Exactly as written, write out the lines below from the first to the one containing "place('evergreen_tree', tb, v, f, dullg, 712, 385, 'dull", inclusive. Pictures do not belong in the copy.

**** Supplied material ****

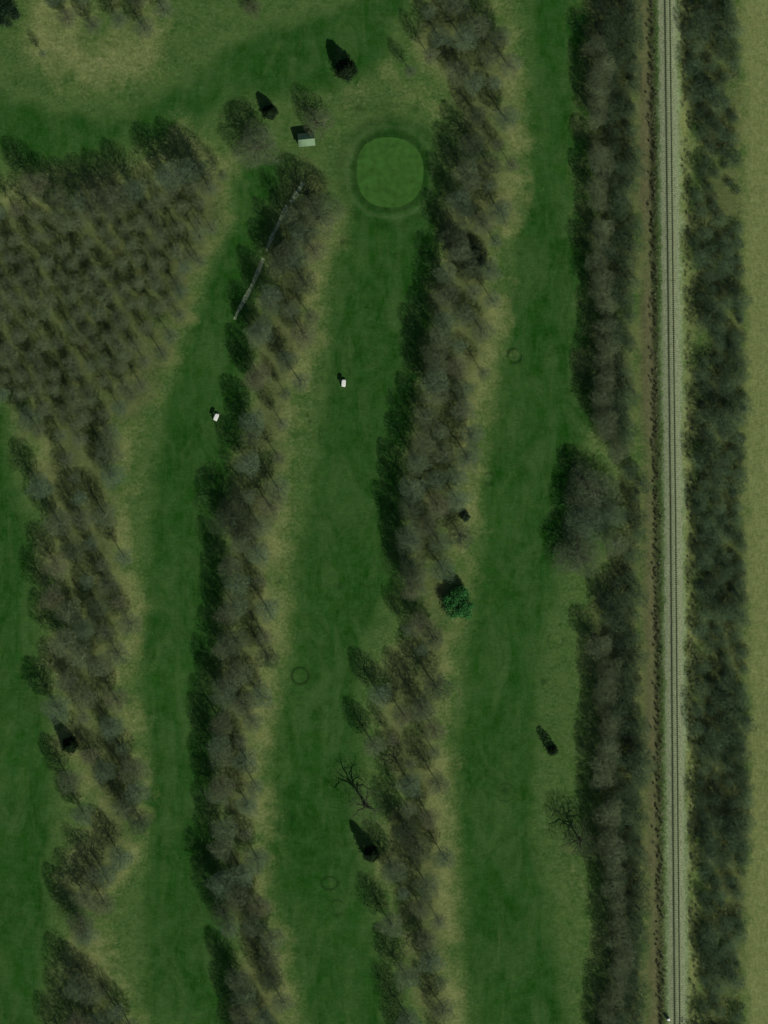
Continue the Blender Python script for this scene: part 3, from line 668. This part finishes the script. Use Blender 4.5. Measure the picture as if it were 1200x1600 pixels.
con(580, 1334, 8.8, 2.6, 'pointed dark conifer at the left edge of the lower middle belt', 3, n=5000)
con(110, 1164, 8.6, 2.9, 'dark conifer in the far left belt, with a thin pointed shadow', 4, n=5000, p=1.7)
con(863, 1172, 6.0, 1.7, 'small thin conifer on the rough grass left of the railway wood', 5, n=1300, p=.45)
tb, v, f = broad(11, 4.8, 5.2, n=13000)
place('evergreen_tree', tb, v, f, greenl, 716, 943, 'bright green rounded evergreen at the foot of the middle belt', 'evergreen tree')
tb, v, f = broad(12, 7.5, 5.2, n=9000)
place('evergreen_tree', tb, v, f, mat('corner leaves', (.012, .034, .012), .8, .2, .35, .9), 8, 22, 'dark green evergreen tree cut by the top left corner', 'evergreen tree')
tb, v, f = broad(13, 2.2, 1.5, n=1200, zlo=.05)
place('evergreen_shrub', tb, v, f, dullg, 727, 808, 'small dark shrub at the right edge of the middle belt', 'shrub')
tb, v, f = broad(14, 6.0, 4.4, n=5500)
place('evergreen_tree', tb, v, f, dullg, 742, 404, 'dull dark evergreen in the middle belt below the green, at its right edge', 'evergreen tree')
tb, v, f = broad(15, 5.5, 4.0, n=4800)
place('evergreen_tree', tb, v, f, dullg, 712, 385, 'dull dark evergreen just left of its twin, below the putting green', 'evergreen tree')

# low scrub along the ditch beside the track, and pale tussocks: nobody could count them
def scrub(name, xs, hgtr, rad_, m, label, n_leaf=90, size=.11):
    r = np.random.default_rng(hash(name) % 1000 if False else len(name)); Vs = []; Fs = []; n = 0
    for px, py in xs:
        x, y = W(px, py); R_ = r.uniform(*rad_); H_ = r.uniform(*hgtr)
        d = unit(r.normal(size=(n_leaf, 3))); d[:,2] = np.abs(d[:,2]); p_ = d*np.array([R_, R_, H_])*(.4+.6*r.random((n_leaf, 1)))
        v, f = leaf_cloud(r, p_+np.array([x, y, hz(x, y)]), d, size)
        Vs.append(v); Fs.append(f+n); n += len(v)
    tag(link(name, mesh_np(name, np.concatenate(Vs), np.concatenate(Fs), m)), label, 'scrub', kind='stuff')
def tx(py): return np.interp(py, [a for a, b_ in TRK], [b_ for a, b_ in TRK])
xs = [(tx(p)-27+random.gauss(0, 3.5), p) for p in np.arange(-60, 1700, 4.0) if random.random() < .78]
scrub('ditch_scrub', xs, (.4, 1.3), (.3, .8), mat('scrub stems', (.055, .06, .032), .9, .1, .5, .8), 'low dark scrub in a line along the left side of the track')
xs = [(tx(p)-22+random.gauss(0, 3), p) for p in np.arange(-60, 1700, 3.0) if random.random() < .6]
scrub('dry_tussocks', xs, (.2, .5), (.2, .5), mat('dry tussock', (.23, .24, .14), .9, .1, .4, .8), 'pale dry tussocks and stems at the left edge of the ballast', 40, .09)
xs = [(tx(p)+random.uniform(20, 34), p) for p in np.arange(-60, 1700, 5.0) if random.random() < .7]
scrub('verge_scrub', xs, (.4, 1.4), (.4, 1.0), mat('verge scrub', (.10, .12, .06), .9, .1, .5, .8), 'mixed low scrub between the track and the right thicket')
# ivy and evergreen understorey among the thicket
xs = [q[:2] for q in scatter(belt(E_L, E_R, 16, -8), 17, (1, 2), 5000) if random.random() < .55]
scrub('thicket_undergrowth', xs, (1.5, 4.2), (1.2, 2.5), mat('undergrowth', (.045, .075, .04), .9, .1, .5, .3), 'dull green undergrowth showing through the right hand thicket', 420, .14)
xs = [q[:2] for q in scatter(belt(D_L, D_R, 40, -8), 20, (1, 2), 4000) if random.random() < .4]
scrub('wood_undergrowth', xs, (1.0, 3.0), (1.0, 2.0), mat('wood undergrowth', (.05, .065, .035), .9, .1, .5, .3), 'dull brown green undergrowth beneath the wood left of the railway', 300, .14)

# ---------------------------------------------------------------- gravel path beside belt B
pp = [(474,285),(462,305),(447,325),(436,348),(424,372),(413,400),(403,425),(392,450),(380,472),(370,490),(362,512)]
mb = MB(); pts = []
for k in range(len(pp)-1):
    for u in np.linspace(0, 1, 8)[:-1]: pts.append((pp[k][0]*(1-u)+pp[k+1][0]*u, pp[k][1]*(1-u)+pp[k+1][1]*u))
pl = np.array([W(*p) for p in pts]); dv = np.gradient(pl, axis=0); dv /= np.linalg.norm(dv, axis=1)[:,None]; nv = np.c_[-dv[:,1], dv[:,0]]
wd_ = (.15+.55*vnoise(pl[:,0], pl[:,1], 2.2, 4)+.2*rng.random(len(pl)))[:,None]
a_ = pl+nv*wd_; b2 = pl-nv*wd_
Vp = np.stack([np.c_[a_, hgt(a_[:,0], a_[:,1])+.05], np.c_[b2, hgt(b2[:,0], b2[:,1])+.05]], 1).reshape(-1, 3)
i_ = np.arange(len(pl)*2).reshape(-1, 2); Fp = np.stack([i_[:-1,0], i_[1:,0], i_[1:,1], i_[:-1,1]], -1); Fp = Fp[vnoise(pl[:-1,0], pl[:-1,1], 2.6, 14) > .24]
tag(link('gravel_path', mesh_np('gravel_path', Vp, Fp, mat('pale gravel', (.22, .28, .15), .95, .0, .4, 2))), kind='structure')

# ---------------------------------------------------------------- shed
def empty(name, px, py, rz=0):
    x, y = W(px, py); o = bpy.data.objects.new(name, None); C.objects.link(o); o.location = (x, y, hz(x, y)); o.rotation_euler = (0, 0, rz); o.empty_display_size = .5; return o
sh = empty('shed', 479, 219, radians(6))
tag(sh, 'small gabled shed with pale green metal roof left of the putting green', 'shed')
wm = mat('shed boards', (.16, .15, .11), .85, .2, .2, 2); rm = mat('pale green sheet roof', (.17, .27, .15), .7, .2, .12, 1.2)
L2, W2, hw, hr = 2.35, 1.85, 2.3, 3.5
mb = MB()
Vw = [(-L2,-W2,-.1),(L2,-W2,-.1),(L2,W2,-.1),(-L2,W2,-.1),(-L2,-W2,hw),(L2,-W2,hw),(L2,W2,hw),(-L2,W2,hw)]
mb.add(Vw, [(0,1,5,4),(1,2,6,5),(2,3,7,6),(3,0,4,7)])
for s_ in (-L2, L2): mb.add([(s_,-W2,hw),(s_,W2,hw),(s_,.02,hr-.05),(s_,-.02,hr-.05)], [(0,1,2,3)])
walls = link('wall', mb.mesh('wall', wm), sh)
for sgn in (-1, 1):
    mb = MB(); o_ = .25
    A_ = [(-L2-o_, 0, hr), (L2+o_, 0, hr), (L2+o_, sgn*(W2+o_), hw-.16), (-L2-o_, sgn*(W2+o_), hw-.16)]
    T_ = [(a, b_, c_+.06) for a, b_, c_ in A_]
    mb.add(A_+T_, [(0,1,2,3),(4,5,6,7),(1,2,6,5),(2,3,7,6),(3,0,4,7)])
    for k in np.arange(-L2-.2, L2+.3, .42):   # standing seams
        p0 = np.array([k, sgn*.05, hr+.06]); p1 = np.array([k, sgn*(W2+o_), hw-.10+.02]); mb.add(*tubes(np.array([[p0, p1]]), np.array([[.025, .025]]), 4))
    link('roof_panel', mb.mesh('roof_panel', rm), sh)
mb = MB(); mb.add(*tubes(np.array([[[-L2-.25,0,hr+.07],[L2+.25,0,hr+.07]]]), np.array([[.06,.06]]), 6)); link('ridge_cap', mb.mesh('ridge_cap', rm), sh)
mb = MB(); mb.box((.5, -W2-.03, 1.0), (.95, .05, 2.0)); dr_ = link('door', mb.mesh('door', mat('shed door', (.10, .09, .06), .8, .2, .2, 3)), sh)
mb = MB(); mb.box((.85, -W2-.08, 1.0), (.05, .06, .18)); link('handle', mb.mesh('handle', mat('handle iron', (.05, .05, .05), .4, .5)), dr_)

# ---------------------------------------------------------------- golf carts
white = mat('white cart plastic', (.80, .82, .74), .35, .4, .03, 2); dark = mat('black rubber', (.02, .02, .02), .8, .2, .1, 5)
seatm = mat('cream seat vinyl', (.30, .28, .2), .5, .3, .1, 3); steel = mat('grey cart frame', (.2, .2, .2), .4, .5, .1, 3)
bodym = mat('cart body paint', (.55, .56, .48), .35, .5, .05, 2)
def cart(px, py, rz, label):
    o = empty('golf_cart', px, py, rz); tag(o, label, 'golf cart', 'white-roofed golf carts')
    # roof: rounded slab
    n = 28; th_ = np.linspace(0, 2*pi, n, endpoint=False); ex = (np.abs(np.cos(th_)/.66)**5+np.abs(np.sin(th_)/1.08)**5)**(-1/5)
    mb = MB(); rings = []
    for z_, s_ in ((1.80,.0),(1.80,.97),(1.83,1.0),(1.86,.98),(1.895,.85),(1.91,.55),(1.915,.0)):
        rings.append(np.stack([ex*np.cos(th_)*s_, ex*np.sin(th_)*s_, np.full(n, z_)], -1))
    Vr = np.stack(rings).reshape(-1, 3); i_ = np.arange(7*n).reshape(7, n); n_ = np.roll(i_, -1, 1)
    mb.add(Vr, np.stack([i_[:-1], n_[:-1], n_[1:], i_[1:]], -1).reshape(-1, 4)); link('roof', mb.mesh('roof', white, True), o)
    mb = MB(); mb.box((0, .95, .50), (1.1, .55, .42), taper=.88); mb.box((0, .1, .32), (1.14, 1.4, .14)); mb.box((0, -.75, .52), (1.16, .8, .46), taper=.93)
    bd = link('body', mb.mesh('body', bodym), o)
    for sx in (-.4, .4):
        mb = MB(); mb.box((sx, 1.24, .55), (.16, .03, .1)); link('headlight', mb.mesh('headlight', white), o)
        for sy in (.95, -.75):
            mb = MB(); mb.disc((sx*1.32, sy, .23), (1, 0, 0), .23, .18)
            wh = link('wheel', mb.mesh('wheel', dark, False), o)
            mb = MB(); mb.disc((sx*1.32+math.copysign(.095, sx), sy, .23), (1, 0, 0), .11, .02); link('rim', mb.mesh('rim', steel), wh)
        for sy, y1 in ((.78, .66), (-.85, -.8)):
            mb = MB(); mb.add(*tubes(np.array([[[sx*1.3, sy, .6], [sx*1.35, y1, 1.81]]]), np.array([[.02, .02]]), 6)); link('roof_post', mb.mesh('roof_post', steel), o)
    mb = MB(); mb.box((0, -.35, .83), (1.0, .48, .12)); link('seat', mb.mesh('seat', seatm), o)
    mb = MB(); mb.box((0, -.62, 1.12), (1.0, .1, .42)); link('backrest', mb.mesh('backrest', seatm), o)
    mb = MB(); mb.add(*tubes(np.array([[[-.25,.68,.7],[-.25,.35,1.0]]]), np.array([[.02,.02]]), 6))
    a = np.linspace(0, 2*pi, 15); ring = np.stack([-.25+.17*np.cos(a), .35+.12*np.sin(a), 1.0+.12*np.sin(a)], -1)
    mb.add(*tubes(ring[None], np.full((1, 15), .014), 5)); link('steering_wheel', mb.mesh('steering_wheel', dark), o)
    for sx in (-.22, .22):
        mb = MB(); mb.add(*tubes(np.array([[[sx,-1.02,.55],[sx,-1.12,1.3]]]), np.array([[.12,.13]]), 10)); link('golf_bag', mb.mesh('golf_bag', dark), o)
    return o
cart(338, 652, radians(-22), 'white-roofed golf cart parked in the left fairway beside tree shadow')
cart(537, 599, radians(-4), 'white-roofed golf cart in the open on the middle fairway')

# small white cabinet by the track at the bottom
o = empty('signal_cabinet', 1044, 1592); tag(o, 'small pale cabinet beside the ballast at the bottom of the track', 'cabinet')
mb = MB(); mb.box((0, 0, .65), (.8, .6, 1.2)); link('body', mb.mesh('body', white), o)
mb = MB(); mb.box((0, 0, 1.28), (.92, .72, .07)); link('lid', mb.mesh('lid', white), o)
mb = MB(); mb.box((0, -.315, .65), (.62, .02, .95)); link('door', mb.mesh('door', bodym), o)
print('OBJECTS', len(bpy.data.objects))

****

Finished task:
Continue the Blender Python script for this scene: part 3, from line 668. This part finishes the script. Use Blender 4.5. Measure the picture as if it were 1200x1600 pixels.
con(580, 1334, 8.8, 2.6, 'pointed dark conifer at the left edge of the lower middle belt', 3, n=5000)
con(110, 1164, 8.6, 2.9, 'dark conifer in the far left belt, with a thin pointed shadow', 4, n=5000, p=1.7)
con(863, 1172, 6.0, 1.7, 'small thin conifer on the rough grass left of the railway wood', 5, n=1300, p=.45)
tb, v, f = broad(11, 4.8, 5.2, n=13000)
place('evergreen_tree', tb, v, f, greenl, 716, 943, 'bright green rounded evergreen at the foot of the middle belt', 'evergreen tree')
tb, v, f = broad(12, 7.5, 5.2, n=9000)
place('evergreen_tree', tb, v, f, mat('corner leaves', (.012, .034, .012), .8, .2, .35, .9), 8, 22, 'dark green evergreen tree cut by the top left corner', 'evergreen tree')
tb, v, f = broad(13, 2.2, 1.5, n=1200, zlo=.05)
place('evergreen_shrub', tb, v, f, dullg, 727, 808, 'small dark shrub at the right edge of the middle belt', 'shrub')
tb, v, f = broad(14, 6.0, 4.4, n=5500)
place('evergreen_tree', tb, v, f, dullg, 742, 404, 'dull dark evergreen in the middle belt below the green, at its right edge', 'evergreen tree')
tb, v, f = broad(15, 5.5, 4.0, n=4800)
place('evergreen_tree', tb, v, f, dullg, 712, 385, 'dull dark evergreen just left of its twin, below the putting green', 'evergreen tree')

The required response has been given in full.